Several nagging issues have arisen in Barbara Moore's home since then. Raised bubbles are forming on the sheet-flooring in the kitchen and a bedroom, possibly from an uneven foundation. The slight rises in the flooring present a potential tripping hazard. Her kitchen sink fixture is also coming detached from the wall.

Both features were renovated through grant money administered by HDRI, which offered a low-interest loan to Moore.

On Wednesday, Bell met with the 77-year-old homeowner to look at her issues. Moore told Bell that HDRI has been largely unresponsive to her calls about her sink and flooring. She said she made the first call about some problems in January 2011. She said a man visited her house once to look at the flooring. She said he made a temporary fix, but the problem returned.

Despite numerous calls, she said, no one has come to address the sink.

The Times was unable to reach a spokesperson from HDRI on Wednesday. A woman who answered the phone said Executive Director Mary Ledbetter was not in the office Wednesday afternoon.

Moore expresses gratitude for the work that was done. She said the renovations, which she is paying for through her loan, drastically improved her home. But she is frustrated by the slow response to her concerns. Bell said he has heard this complaint repeated from multiple recipients of the grant. He calls it a "communication issue" with HDRI.

"We're trying to figure out a better way to be responsive to you," Bell told Moore.

When the commissioner told her the county may remove HDRI from the process, she emphatically responded, "That's the best news I've heard in my life."

While the county can't force better communication between the agency and residents, it could provide better oversight if it took over the program, Bell said.

County commissioners will vote tonight on whether to take control of the next round of federal grant money, which is about $1.9 million.

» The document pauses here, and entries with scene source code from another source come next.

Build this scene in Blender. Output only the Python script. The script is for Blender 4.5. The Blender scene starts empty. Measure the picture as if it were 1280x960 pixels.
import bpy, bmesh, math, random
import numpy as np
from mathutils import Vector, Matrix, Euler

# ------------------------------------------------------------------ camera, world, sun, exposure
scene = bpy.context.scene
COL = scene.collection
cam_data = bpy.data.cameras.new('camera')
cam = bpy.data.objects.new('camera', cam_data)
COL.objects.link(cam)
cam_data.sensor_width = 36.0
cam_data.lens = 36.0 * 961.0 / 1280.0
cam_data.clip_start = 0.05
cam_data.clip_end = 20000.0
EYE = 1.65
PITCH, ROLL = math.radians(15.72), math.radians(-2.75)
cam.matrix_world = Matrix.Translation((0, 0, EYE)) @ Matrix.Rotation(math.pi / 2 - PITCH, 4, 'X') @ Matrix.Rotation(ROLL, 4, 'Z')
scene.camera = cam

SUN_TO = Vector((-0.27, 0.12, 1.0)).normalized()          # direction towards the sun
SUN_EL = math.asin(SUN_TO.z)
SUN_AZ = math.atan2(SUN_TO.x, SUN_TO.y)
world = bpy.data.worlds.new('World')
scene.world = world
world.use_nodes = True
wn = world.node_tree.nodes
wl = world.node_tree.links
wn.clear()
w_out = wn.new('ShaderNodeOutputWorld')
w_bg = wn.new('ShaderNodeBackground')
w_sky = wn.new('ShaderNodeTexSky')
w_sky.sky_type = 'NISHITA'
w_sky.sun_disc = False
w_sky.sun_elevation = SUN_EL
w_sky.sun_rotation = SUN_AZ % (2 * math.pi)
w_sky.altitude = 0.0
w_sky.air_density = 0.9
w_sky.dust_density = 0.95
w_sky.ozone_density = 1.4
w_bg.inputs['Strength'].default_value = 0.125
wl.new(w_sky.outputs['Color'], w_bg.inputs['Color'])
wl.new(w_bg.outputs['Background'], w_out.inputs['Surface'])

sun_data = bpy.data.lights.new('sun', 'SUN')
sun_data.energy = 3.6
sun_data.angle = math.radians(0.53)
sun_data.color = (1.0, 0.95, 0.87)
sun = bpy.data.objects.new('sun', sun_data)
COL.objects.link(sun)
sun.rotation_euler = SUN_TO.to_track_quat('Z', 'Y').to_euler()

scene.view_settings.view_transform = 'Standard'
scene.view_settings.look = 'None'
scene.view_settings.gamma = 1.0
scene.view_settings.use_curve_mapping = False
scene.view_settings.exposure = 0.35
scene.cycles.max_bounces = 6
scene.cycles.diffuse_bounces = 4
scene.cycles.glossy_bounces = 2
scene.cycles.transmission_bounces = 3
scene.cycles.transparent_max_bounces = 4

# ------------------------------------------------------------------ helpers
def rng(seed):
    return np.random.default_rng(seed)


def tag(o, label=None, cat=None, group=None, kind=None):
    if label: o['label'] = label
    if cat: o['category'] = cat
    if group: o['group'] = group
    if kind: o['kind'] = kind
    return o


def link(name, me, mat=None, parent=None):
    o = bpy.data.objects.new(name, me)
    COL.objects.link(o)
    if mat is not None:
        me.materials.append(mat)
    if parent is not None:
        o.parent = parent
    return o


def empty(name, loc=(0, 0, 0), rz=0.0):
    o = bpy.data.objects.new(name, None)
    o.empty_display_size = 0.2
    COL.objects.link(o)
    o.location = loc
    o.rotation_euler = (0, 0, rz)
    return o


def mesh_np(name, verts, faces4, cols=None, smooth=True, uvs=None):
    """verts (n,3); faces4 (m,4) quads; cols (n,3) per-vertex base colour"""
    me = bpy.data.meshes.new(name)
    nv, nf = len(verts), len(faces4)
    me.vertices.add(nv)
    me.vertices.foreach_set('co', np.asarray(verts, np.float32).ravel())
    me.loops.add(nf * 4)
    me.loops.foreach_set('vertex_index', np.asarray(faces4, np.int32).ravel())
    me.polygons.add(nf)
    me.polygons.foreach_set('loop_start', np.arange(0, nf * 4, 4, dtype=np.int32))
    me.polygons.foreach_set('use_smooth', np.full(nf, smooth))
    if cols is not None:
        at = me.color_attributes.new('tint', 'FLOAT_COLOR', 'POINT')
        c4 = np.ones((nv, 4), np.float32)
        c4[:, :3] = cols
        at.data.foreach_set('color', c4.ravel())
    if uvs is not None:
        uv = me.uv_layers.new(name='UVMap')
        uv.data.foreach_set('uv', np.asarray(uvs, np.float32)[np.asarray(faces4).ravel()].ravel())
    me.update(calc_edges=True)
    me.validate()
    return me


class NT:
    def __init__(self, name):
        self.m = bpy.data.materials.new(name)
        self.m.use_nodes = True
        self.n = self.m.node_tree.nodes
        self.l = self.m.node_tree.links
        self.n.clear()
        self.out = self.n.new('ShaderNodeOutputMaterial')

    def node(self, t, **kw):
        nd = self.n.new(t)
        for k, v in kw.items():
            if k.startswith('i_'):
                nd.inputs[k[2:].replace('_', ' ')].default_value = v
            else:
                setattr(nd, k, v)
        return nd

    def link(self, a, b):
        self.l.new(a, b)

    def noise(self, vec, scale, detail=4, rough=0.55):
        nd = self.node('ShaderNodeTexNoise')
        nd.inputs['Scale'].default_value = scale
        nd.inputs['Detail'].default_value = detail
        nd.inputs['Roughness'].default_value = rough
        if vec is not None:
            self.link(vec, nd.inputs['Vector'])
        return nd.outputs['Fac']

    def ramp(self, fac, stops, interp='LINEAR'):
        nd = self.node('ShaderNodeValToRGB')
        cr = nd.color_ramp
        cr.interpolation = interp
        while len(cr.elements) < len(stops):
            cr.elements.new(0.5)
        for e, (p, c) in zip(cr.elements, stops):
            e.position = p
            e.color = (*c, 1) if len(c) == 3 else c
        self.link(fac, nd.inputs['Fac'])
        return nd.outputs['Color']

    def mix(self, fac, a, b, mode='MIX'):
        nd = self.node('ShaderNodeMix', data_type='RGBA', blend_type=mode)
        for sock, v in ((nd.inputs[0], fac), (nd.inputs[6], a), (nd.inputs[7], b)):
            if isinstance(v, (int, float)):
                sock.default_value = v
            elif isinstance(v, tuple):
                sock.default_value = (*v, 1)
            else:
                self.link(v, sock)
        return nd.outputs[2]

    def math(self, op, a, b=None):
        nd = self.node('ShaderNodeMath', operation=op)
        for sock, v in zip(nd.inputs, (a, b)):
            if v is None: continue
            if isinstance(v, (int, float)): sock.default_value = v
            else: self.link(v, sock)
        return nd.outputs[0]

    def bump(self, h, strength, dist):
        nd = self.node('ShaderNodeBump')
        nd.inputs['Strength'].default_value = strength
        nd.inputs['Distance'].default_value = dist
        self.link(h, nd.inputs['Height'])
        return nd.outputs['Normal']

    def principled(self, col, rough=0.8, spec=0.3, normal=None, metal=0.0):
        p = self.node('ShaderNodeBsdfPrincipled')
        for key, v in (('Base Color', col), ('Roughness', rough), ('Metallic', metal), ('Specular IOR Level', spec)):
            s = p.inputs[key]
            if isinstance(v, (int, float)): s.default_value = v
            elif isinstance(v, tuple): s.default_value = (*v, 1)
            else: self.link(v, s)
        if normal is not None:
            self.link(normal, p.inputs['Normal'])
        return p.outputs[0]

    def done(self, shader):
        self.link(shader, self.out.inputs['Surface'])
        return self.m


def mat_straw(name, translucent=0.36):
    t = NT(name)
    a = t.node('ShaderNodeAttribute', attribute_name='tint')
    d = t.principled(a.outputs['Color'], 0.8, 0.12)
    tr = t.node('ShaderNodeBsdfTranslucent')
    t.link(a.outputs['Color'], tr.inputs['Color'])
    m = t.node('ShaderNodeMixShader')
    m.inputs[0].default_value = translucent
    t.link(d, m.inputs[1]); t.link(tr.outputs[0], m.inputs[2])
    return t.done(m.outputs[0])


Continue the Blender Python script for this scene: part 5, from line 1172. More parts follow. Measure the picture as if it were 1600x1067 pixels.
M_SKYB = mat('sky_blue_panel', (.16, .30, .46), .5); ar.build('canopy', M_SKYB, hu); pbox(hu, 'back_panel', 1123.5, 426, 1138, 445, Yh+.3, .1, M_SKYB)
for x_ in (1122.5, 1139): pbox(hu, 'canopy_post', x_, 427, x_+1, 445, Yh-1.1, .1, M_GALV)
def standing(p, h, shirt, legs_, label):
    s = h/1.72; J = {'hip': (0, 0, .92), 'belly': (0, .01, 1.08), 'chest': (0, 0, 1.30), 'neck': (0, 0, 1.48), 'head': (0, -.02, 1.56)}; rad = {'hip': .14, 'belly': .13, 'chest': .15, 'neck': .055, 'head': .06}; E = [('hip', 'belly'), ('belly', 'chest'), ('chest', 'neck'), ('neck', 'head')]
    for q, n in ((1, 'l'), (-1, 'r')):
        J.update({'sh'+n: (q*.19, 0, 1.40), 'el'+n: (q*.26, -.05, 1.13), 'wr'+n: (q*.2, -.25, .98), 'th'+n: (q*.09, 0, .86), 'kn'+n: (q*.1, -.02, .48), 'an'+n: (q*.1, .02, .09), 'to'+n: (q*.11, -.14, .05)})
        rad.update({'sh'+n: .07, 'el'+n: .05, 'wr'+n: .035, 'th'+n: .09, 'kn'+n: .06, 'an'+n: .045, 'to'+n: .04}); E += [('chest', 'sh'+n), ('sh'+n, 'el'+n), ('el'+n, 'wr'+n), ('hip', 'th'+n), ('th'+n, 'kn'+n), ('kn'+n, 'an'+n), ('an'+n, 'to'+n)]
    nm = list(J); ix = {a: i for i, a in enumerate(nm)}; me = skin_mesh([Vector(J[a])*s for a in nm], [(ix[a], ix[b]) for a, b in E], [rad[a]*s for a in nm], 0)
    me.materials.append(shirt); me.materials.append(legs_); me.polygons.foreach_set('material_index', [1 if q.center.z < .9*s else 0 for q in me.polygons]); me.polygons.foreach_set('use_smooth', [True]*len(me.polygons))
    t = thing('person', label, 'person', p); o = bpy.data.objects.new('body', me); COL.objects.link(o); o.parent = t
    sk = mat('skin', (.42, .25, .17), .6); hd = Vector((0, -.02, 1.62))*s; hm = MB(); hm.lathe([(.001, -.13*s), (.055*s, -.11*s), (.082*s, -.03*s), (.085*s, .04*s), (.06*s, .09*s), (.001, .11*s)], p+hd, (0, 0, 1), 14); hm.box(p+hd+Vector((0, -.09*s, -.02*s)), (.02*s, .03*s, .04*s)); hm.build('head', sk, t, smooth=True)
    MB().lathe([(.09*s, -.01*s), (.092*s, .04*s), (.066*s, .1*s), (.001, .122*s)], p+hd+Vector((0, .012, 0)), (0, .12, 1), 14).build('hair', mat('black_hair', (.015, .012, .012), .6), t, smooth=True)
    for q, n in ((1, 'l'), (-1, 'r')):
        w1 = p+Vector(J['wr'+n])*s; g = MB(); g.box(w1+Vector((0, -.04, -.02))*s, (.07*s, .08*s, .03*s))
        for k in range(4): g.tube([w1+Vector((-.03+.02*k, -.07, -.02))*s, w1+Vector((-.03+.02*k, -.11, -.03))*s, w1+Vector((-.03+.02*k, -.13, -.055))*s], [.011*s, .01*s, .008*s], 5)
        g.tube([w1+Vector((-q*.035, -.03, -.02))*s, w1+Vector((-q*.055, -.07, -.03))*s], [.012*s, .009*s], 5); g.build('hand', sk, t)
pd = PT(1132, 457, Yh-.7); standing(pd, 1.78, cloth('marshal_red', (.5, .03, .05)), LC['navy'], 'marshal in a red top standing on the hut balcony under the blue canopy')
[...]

The county may resolve to administer the remaining funds from the first round of the grant, which is about $750,000.

If the county went down that path, it would have to give a 30-day notification, said Jessica Robinson, Hall County grants manager. From there, the county could administer the funds itself or make a request for proposal to other organizations.

Surrounding local governments execute the grants by contracting with asset managers to handle the day-to-day implementation, Robinson said.

County Chairman Tom Oliver cautioned other commissioners not to take that responsibility too lightly.

"This is not a small task," he said. "This is huge."

Bell, while arguing for considering the change, seemed to agree with that sentiment.

"I don't want to take one problem that they have and make it our problem if we can't do anything about (it)," Bell said at the work session on Tuesday.

By Wednesday, Bell seemed certain the county would move forward in administering the grants.

Commissioner Billy Powell requested that Robinson put together a presentation for tonight's meeting to offer how the county may be able to better handle the grant process.